Título: PF monitorou Vieira até a porta do Senado
Autor: Boghossian, Bruno ; Macedo, Fausto
Fonte: O Estado de São Paulo, 16/12/2012, Nacional, p. A8

A Polícia Federal monitorou Paulo Vieira, denunciado por corrupção ativa e outros qua­tro crimes na Operação Por­to Seguro, em uma visita que ele fez ao Senado no fim de outubro - menos de um mês antes de ser apontado como chefe de uma quadrilha que comprava pareceres técnicos de órgãos públicos para bene­ficiar empresas privadas.

O carro oficial usado por Viei­ra, que era diretor da Agência Na­cional de Águas (ANA), foi foto­grafado por mais de uma hora diante do Anexo 1 da Casa, onde ficam os gabinetes de pelo me­nos 16 parlamentares.
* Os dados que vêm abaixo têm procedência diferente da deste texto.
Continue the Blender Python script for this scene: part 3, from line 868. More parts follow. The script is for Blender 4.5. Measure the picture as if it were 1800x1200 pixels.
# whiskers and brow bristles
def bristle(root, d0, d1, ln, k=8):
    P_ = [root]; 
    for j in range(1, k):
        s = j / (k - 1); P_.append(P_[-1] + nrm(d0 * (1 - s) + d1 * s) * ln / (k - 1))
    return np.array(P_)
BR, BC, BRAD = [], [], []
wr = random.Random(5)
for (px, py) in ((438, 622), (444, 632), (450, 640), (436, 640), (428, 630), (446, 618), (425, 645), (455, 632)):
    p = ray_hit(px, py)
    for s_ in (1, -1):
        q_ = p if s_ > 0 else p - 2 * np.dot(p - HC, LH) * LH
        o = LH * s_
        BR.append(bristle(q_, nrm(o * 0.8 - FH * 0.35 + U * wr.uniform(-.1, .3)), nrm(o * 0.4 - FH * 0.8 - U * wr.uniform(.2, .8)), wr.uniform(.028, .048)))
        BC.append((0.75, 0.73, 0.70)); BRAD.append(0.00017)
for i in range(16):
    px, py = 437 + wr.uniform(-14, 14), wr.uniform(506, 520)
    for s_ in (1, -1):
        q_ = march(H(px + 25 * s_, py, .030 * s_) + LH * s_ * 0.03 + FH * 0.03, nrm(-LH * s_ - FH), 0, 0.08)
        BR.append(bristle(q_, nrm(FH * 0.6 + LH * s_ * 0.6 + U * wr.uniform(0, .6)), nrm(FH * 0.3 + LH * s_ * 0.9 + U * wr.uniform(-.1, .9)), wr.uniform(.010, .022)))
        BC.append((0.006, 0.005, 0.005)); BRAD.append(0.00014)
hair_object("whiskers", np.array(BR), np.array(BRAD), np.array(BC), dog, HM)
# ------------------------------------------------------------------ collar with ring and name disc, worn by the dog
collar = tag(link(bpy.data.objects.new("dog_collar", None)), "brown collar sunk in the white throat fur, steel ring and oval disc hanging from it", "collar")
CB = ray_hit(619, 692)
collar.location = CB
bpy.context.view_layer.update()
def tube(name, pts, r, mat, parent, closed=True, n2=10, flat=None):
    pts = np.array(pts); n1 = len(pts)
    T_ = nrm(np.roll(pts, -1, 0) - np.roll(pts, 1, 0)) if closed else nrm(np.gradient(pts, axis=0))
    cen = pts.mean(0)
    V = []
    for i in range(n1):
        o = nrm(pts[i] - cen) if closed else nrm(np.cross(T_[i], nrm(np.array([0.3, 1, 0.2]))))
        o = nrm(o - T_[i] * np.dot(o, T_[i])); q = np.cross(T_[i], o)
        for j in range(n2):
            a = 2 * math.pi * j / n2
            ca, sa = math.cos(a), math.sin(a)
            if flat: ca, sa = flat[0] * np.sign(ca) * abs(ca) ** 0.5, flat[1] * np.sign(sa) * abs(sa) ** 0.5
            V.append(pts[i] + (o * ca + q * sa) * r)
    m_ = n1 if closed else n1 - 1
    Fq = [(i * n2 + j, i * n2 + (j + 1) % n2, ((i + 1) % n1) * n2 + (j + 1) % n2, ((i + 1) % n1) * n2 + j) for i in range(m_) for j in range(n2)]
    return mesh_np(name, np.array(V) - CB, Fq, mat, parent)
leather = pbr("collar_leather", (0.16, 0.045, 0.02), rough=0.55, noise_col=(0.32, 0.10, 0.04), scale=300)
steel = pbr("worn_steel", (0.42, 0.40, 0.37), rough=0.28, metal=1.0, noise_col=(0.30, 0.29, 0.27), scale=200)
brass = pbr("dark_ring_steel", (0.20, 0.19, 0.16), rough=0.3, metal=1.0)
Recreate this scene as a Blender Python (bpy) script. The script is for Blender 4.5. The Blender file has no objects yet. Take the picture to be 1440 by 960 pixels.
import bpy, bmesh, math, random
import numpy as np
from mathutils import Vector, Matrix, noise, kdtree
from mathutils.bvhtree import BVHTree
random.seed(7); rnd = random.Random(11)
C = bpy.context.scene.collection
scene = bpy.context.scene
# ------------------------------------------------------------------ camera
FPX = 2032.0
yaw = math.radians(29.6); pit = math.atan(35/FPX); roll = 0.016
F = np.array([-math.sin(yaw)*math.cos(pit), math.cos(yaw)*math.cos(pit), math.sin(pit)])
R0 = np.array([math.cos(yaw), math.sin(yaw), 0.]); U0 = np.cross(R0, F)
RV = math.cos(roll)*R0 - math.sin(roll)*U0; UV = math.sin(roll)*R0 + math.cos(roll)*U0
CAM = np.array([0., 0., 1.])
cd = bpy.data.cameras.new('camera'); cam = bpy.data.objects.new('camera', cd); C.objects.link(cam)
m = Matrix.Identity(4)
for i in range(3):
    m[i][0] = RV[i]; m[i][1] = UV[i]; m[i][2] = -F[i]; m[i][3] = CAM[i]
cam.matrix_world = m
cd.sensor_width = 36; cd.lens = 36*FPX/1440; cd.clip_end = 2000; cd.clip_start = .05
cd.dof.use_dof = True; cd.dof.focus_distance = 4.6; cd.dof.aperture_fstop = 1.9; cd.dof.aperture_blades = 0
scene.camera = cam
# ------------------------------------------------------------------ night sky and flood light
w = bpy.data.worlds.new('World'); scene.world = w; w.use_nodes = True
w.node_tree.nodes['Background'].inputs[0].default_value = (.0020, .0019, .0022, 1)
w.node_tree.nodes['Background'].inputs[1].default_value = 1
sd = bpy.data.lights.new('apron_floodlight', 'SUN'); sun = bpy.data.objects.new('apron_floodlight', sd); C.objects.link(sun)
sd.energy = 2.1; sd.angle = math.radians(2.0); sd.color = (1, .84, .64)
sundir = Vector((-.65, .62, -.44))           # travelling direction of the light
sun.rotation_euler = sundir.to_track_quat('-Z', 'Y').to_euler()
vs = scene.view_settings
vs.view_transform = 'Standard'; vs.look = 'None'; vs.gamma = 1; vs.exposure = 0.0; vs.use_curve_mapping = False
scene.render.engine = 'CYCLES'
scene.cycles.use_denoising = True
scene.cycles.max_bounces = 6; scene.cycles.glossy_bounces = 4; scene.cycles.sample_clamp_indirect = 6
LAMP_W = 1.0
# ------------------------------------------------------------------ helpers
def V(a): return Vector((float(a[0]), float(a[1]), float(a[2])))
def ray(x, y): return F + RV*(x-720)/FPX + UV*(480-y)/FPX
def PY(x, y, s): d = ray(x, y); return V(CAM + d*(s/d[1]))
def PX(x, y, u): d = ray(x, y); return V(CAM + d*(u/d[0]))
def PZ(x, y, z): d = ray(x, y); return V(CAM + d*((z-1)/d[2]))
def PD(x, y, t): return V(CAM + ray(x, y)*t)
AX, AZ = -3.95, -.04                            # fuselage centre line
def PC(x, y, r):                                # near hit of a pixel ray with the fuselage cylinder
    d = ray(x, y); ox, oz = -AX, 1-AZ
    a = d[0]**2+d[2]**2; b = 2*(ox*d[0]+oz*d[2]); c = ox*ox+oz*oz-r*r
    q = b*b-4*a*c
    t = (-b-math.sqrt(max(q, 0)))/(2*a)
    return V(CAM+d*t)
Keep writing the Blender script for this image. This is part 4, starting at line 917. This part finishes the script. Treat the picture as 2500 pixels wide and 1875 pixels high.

Um relatório de 19 páginas pro­duzido pelo Serviço de Opera­ções de Inteligência da PF foi re­produzido no inquérito da Porto Seguro. O material contém 25 fo­tos que ilustram a passagem de Vieira pelo Senado, no dia 30 de outubro, e seu encontro com ou­tros integrantes do grupo.

Agentes da PF registraram o momento em que Vieira deixou seu apartamento na Asa Sul, em Brasília, às 10h53 da manhã, no banco traseiro de um carro ofi­cial da ANA. Onze minutos de­pois, o veículo parou em frente à rampa de acesso ao Anexo 1 do Senado. Vieira saiu do carro e en­trou no prédio com um documen­to não identificado nas mãos. Ele ficou no local por 1h26min.

Os investigadores não ex­põem os motivos da ida de Vieira ao Senado, pois os agentes res­ponsáveis pelo monitoramento não entraram no prédio. O objeti­vo era evitar um mal-estar entre a corporação e o Congresso.

O Anexo 1 do Senado abriga gabinetes de 16 dos 81 parlamen­tares. Entre os ocupantes do pré­dio estão senadores do PSDB, do PT e o presidente do Senado, José Sarney (PMDB-AP) - que tem uma sala no 6.° andar.

Sarney é o único senador que aparece em um relatório da Ope­ração Porto Seguro que lista as autoridades com prerrogativa de foro mencionadas em diálo­gos e e-mails interceptados pela PF. Há oito páginas com citações a ele nesse material, que foi reme­tido ao Supremo Tribunal Fede­ral, à Procuradoria-Geral da Re­pública e ao Congresso.

Não há investigação aberta so­bre o possível envolvimento de Sarney com integrantes da organi­zação, mas o material compilado no curso da investigação indica uma proximidade entre o presi­dente do Senado e parte do grupo.

Sarney é próximo do ex-sena­dor Gilberto Miranda (PMDB- AM), denunciado por corrupção ativa e acusado de se beneficiar do esquema de compra de pare­ceres. Minutos depois de fazer a visita ao Senado em outubro, Vieira se encontrou com Miran­da em um shopping.

Vieira já havia conseguido o apoio de Sarney a sua nomeação para a ANA, em 2010. Seu nome foi rejeitado no Senado, mas uma manobra do presidente da Casa permitiu uma nova votação.

O delator do esquema, Cyonil Borges, também afirmou à PF que Vieira pediria à Sarney que interferisse na tramitação de um processo do Tribunal de Contas da União para beneficiar empre­sas ligadas ao grupo.

O defensor de Vieira, o advoga­do Michel Darré, não foi encon­trado para comentar o monitora­mento da PF e a visita de seu cliente ao Senado.

A assessoria de Sarney afir­mou que Vieira só visitou o presi­dente do Senado quando busca­va apoio para sua indicação para a ANA. "Habitualmente, indica­dos para cargos que necessitem de aprovação do Senado, antes da sabatina, visitam senadores, presidentes de Comissão e o pre­sidente da Casa. Apenas nessa circunstância - e naquela oca­sião-o senhor Paulo Vieira este­ve na presidência do Senado."

O presidente do Senado afir­mou ainda que as declarações de Cyonil sobre uma suposta inter­ferência em um processo do TCU são "inverídicas".